Christian Sewing new CEO of Deutsche Bank
Christian Sewing, new CEO of Germany's Deutsche Bank, gestures as he addresses the audience during the bank's annual meeting in Frankfurt, Germany, May 24, 2018. REUTERS/Kai Pfaffenbach

KEY POINTS

  • Deutsche Bank's new chief executive Christian Sewing admitted the lender faces a barrage of bad "newsflow."
  • The bank has been accused of being part of a "criminal cartel" In Australia,

Deutsche Bank's CEO is trying to reassure employees that the bank's turnaround will succeed despite more negative news including a credit downgrade from Standard & Poor's.

Christian Sewing acknowledged in a message Friday to staff that "many of you are sick and tired of bad news" but assured them that the bank has solid capital buffers.

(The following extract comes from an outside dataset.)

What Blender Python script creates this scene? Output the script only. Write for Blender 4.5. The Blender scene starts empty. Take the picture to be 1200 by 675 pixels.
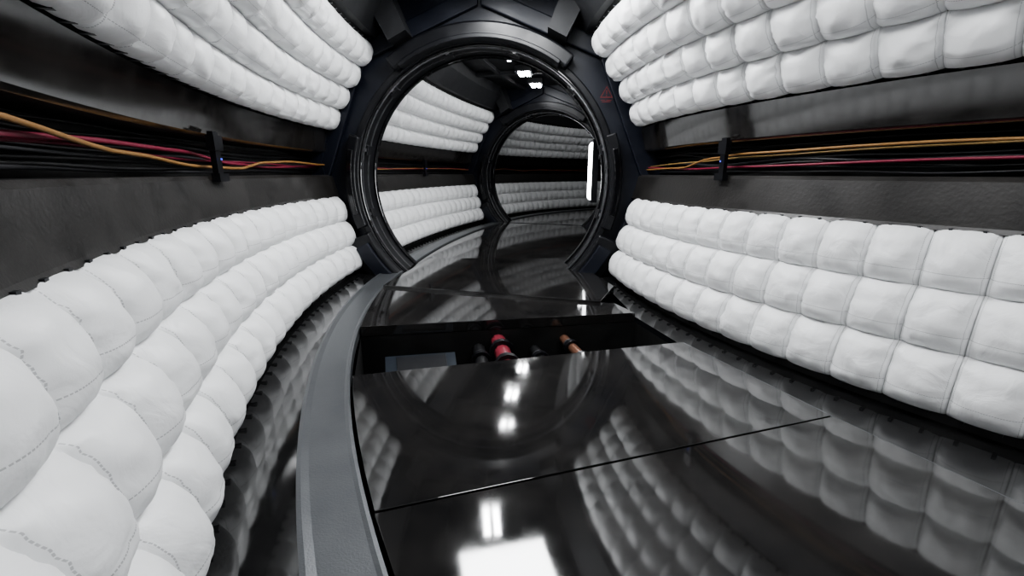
import bpy, math, random, bmesh
from mathutils import Vector, noise
random.seed(4)
scene = bpy.context.scene
D2R = math.pi/180
try:
    scene.view_settings.look = 'AgX - Medium High Contrast'
except Exception: pass

# ------------------------------------------------------------------ materials
def new_mat(name):
    m = bpy.data.materials.new(name); m.use_nodes = True
    nt = m.node_tree
    return m, nt, nt.nodes["Principled BSDF"]

def dark_mat(name, c1, c2, r1, r2, scale=3.0, ior=1.5, metallic=0.0, bump=0.0, bscale=60, detail=6):
    m, nt, b = new_mat(name)
    tc = nt.nodes.new("ShaderNodeTexCoord")
    n = nt.nodes.new("ShaderNodeTexNoise"); n.inputs["Scale"].default_value = scale
    n.inputs["Detail"].default_value = detail; n.inputs["Roughness"].default_value = 0.62
    nt.links.new(tc.outputs["Object"], n.inputs["Vector"])
    cr = nt.nodes.new("ShaderNodeValToRGB")
    cr.color_ramp.elements[0].position = 0.3; cr.color_ramp.elements[1].position = 0.75
    cr.color_ramp.elements[0].color = (*c1, 1); cr.color_ramp.elements[1].color = (*c2, 1)
    nt.links.new(n.outputs["Fac"], cr.inputs["Fac"])
    nt.links.new(cr.outputs["Color"], b.inputs["Base Color"])
    mr = nt.nodes.new("ShaderNodeMapRange")
    mr.inputs["From Min"].default_value = 0.3; mr.inputs["From Max"].default_value = 0.75
    mr.inputs["To Min"].default_value = r1; mr.inputs["To Max"].default_value = r2
    nt.links.new(n.outputs["Fac"], mr.inputs["Value"])
    nt.links.new(mr.outputs["Result"], b.inputs["Roughness"])
    b.inputs["IOR"].default_value = ior; b.inputs["Metallic"].default_value = metallic
    if bump > 0:
        n2 = nt.nodes.new("ShaderNodeTexNoise"); n2.inputs["Scale"].default_value = bscale
        n2.inputs["Detail"].default_value = 4
        nt.links.new(tc.outputs["Object"], n2.inputs["Vector"])
        bp = nt.nodes.new("ShaderNodeBump"); bp.inputs["Strength"].default_value = bump
        bp.inputs["Distance"].default_value = 0.004
        nt.links.new(n2.outputs["Fac"], bp.inputs["Height"])
        nt.links.new(bp.outputs["Normal"], b.inputs["Normal"])
    return m

M_floor = dark_mat("polished_black_floor", (.010,.010,.0105), (.026,.0245,.0235), .03, .095, 4, ior=1.88)
M_side  = dark_mat("floor_side_gloss", (.008,.008,.0085), (.018,.018,.018), .04, .10, 4, ior=1.9)
M_rail  = dark_mat("brushed_dark_rail", (.012,.0112,.0105), (.026,.0237,.022), .30, .46, 5, bump=.3)
M_panel = dark_mat("glossy_dark_panel", (.013,.012,.0115), (.026,.0235,.022), .06, .14, 6, ior=2.0)
M_recess= dark_mat("recess_black", (.002,.002,.002), (.006,.006,.006), .5, .8, 6)
M_navy  = dark_mat("navy_bulkhead_paint", (.0035,.005,.011), (.007,.010,.020), .36, .55, 4)
M_black = dark_mat("black_frame_metal", (.004,.0042,.006), (.009,.0095,.012), .28, .44, 6, ior=1.45)
M_gloss = dark_mat("gloss_black_ring", (.003,.003,.004), (.007,.007,.009), .06, .16, 6, ior=1.7)
M_steel = dark_mat("dull_steel", (.20,.20,.21), (.36,.36,.38), .25, .4, 12, metallic=.9)
M_curb  = dark_mat("grey_curb_metal", (.085,.09,.096), (.125,.131,.138), .30, .40, 2.5, metallic=.4, bump=.25, bscale=160, detail=5)
M_beam  = dark_mat("ceiling_beam_grey", (.011,.0115,.013), (.024,.025,.028), .5, .7, 5)

def flat_mat(name, col, rough=.5, metallic=0, emit=None, strength=0):
    m, nt, b = new_mat(name)
    tc = nt.nodes.new("ShaderNodeTexCoord")
    n = nt.nodes.new("ShaderNodeTexNoise"); n.inputs["Scale"].default_value = 25
    nt.links.new(tc.outputs["Object"], n.inputs["Vector"])
    mx = nt.nodes.new("ShaderNodeMixRGB"); mx.inputs[1].default_value = (*[c*.8 for c in col], 1)
    mx.inputs[2].default_value = (*col, 1)
    nt.links.new(n.outputs["Fac"], mx.inputs[0]); nt.links.new(mx.outputs[0], b.inputs["Base Color"])
    b.inputs["Roughness"].default_value = rough; b.inputs["Metallic"].default_value = metallic
    if emit:
        b.inputs["Emission Color"].default_value = (*emit, 1); b.inputs["Emission Strength"].default_value = strength
    return m
M_orange = flat_mat("orange_cable", (.30,.155,.05), .45)
M_yellow = flat_mat("yellow_cable", (.28,.18,.06), .45)
M_red    = flat_mat("red_cable", (.20,.014,.04), .45)
M_blackc = flat_mat("black_cable", (.008,.008,.009), .45)
M_greyc  = flat_mat("grey_cable", (.03,.03,.034), .4)
M_redpipe= flat_mat("red_pipe", (.22,.03,.045), .3)
M_copper = flat_mat("copper_pipe", (.30,.15,.10), .3, .6)
M_blueg  = flat_mat("blue_grey_unit", (.010,.016,.025), .4)
M_sign   = flat_mat("warning_red", (.13,.009,.009), .5)
M_led    = flat_mat("blue_led", (.05,.05,.4), .4, 0, (.1,.15,1), 1.2)
M_light  = flat_mat("lamp_diffuser", (.9,.9,.9), .5, 0, (.97,.985,1), 40)
M_dim    = flat_mat("lamp_diffuser_dim", (.9,.9,.9), .5, 0, (.97,.985,1), 16)
M_tube   = flat_mat("lamp_tube", (.9,.9,.9), .5, 0, (.97,.985,1), 80)
M_tubed  = flat_mat("lamp_tube_dim", (.9,.9,.9), .5, 0, (.97,.985,1), 20)
M_glint  = flat_mat("wall_lamp_diffuser", (.9,.9,.9), .5, 0, (.97,.985,1), 12)  # emission for the added strip that imitates the glint inside the hatch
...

He noted that the ratings agency predicts the bank will eventually return to steady profits and that its outlook was rated as "stable," meaning further downgrades are not envisioned.

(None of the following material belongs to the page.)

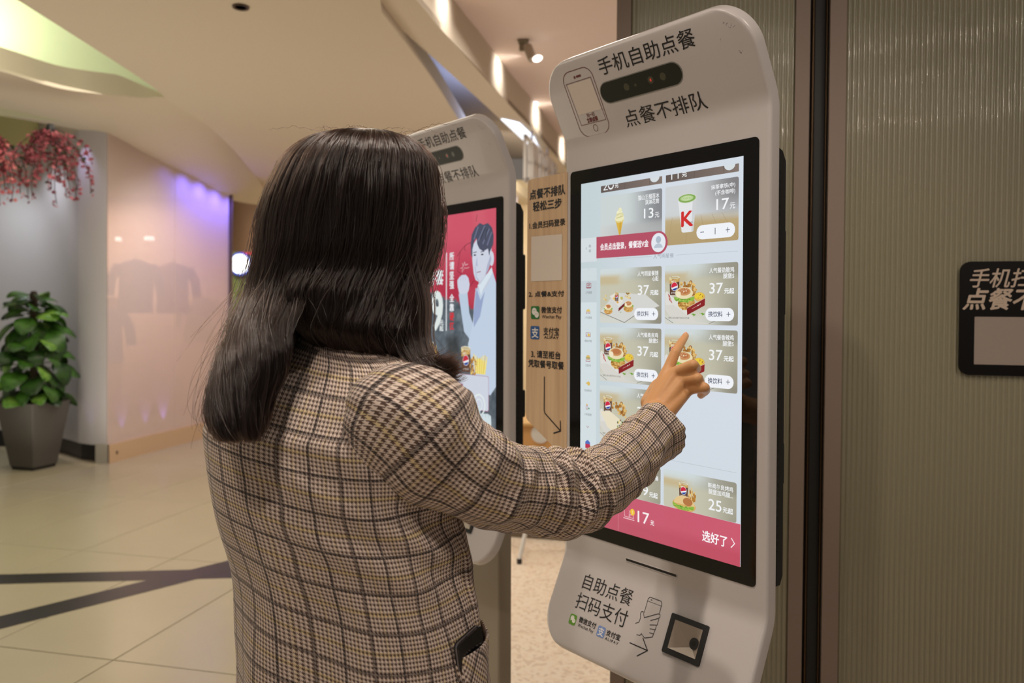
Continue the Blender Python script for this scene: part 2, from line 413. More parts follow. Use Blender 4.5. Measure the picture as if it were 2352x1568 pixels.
for k, (fx, fy) in enumerate(((985, 20), (1130, 170), (1225, 270), (1288, 345))):
    p = at_z(fx, fy, Z3 - .12); light('wall_wash_%d' % k, 'SPOT', (p[0] + .22, p[1] - .05, Z3 - .03), 6 + k * 2, (1, .94, .88), (p[0] - .30, p[1] + .1, Z2 - .02), .05, 105, 1)
light('gap_blue', 'AREA', (.05, 7.3, 3.15), 24, (.45, .58, 1), (-.3, 7.3, 3.7), .5)
mb = MB(); q = [at_z(1150, 274, Z2 - .01), at_z(1192, 284, Z2 - .01), at_z(1226, 316, Z2 - .01), at_z(1240, 345, Z2 - .01), at_z(1232, 351, Z2 - .01)]
mb.add([tuple(p) for p in q] + [(p[0], p[1], p[2] + .008) for p in q], [(0, 1, 2, 3, 4), (9, 8, 7, 6, 5)])
cl = mb.build('lit_recess', mat('cove_glow', (.80, .88, 1, 1), emit=1.1)); cl['label'] = 'bluish white glowing panel standing for the lit recess in the far ceiling band'; cl['category'] = 'lit recess'  # brightness of the lit recess put into an emissive panel

# round ceiling fittings on the beige ceiling
def fitting(px, py, z, r, label, m, surf=0.0):
    p = at_z(px, py, z); rt_ = root('ceiling_fitting', label, 'ceiling fitting', T(p[0], p[1], z))
    a = MB(); a.lathe([(r * .72, .0), (r * .72, -.006), (r, -.008), (r, -.0), (r * .9, .004)], 28); a.build('ring', m, rt_, local=True, smooth=True)
    b = MB(); b.lathe([(.0005, -.0025), (r * .72, -.0025)], 28); b.build('lens', M_BLACK, rt_, local=True)
    return rt_
fitting(553, 15, ZM - .001, .042, 'dark round downlight in the large beige ceiling near the top edge', mat('fitting_brown', rgb(80, 62, 50), .5))
q = at(98, 243, 6.85); f = root('ceiling_fitting', 'small flat vent on the soffit above the hanging flowers', 'ceiling fitting', T(q[0], q[1], q[2] - .012))
a = MB(); a.lathe([(.09, .01), (.09, 0), (.06, -.003), (.02, -.003)], 24); a.build('plate', mat('vent_grey', rgb(120, 105, 82), .6), f, local=True, smooth=True)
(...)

"In this respect, there's good news in the bad: they trust us to succeed with the change which is required," Sewing wrote. "But that also means we have to deliver - speedily and rigorously. And that's exactly what we're doing."

Sewing took over as CEO in April after predecessor John Cryan was shown the door after three years of annual losses. The bank has suffered from high costs and heavy fines and penalties for past misconduct. Sewing announced last week that the bank would cut its workforce from 97,000 to under 90,000 and refocus its global investment banking business on its European core, while cutting back on stocks trading operations in New York and London.

The ratings agency lowered Deutsche Bank's credit rating to BBB+ from A-, saying the bank's wide-ranging restructuring faces "execution risks" and will take time to return the bank to steady profitability.

S&P said that "relative to peers, Deutsche Bank will remain a negative outlier for some time."

The bank, which is headquartered in Frankfurt, Germany, lost 735 million euros ($927 million) last year after U.S. tax changes cost it 1.4 billion euros.

Deutsche Bank shares hit an all-time low on Thursday after reports that the U.S. Federal Reserve rated the condition of the bank's U.S. business as "troubled" about a year ago. Shares in the bank, Germany's biggest, rose 2.8 percent Friday to 9.53 euros after hitting record lows.

Adding to the troubled bank's woes it was announced in Australia that Deutsche, along with Citigroup and ANZ, will be prosecuted on criminal charges of acting as a "criminal cartel."

"The charges will involve alleged cartel arrangements relating to trading in ANZ shares following an ANZ institutional share placement in August 2015," chairman Rod Sims of Australia's consumer watchdog said in a statement.

The three banks said they would fight the charges.